L’incertitude géopolitique alimente aussi un puissant courant en direction des valeurs refuges, comme l’or ou les obligations, surtout des États.

«A chaque émission d’un État, il y a une forte demande des investisseurs», témoigne Frédéric Gabizon, responsable pour le marché obligataire chez HSBC.

Pour la plus grande joie de...

«Pour les investisseurs qui parient sur une baisse des taux à court terme, c’est la fête. Pour les emprunteurs, s’enrichir en prêtant est une situation assez confortable», note Eric Bourguignon, membre du directoire de Swiss Life AM France.

Un investisseur qui aurait acheté une obligation espagnole à échéance 2048 en début d’année pourrait faire un gain de 35,5% en revendant aujourd’hui son titre, explique Geoffroy Lenoir, responsable des taux souverains en euros pour Aviva Investors.

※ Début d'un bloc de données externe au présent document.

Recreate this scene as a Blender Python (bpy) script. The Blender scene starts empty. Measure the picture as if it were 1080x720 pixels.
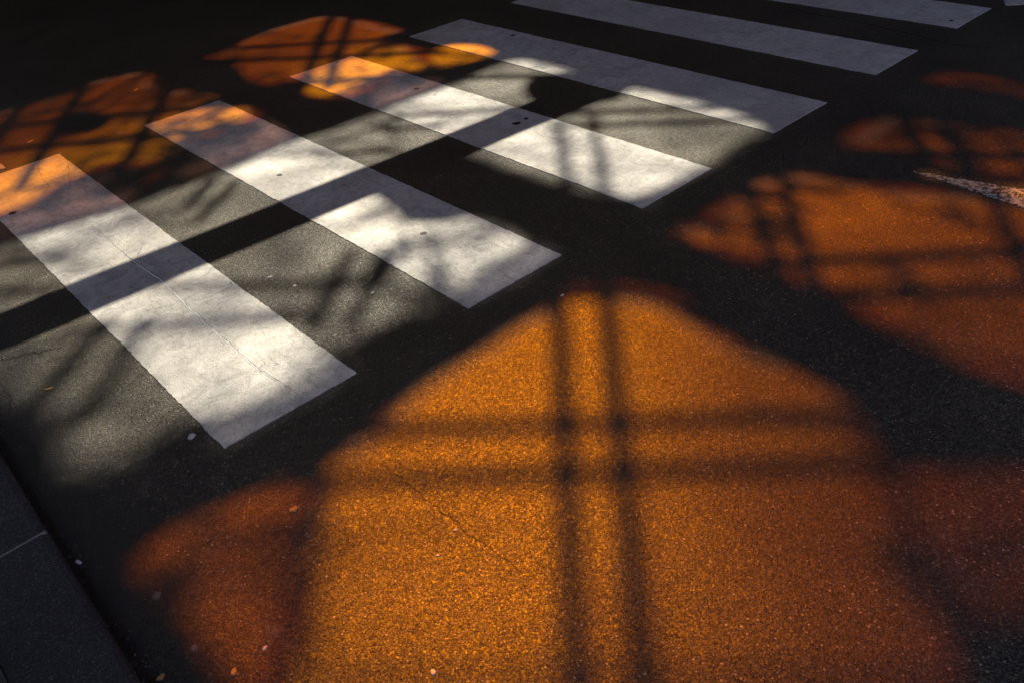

Car sur le marché obligataire, quand le taux baisse, le prix du titre augmente.

Pour les États, cette situation inédite est l’assurance de garder des marges de manoeuvres budgétaires.

... et le désespoir des «banques zombies»

«Les banques de la zone euro reçoivent des paiements d’intérêt faible sur les crédits» et «tout ceci conduit inexorablement au recul» de leur rentabilité. Tout comme au Japon, «on peut donc considérer qu’il s’agit de banques zombies, fortement affaiblies par les taux d’intérêt bas», estime dans une note les experts de Natixis.

La Banque centrale européenne travaille toutefois à les aider via notamment des programmes de prêts géants (TLTRO).

«Le créancier, le vrai investisseur qui va garder son titre de dette jusqu’au bout, va lui aussi être spolié» par des taux négatifs, observe M. Bourguignon.

Le risque d’un mur de dette insurmontable

«Des taux bas ou négatifs et l’aisance monétaire constituent le cocktail idéal pour faire exploser l’endettement», selon M. Bourguignon qui y voit «une invitation à choisir la facilité de l’emprunt face aux problèmes budgétaires».

«Il s’agit en outre de savoir quelle est la limite quand les taux n’en sont plus une», remarque M. Lenoir.

Et dans une telle situation, un accident sur un émetteur de dette important pourrait vite être dramatique.

«La zone euro a appris du passé et s’est dotée d’une infrastructure aussi bien au niveau de la BCE que du mécanisme européen de stabilité (ESM) capable d’endiguer beaucoup de problèmes», nuance M. Gabizon.

Mais si le bateau grec a pu être sauvé, reste à savoir si un paquebot italien pourrait l’être.

La finance est-elle devenue folle?

«Tout le monde sait que nous marchons sur la tête», confie une source de marché.

«Nous entrons dans une phase où les mécanismes classiques d’évaluation de la rentabilité n’ont plus de sens», souligne Didier Saint-Georges, membre du comité d’investissement chez Carmignac.

Selon lui, «la question se pose de savoir quelle sera l’efficacité des politiques monétaires à des niveaux aussi bas. Du coup, poursuit-il, l’idée d’une coordination plus forte entre politiques monétaires et budgétaires, où les banques centrales iraient jusqu’à s’impliquer dans des projets de relance, pourrait faire du chemin. Et là nous changerions vraiment d’ère!»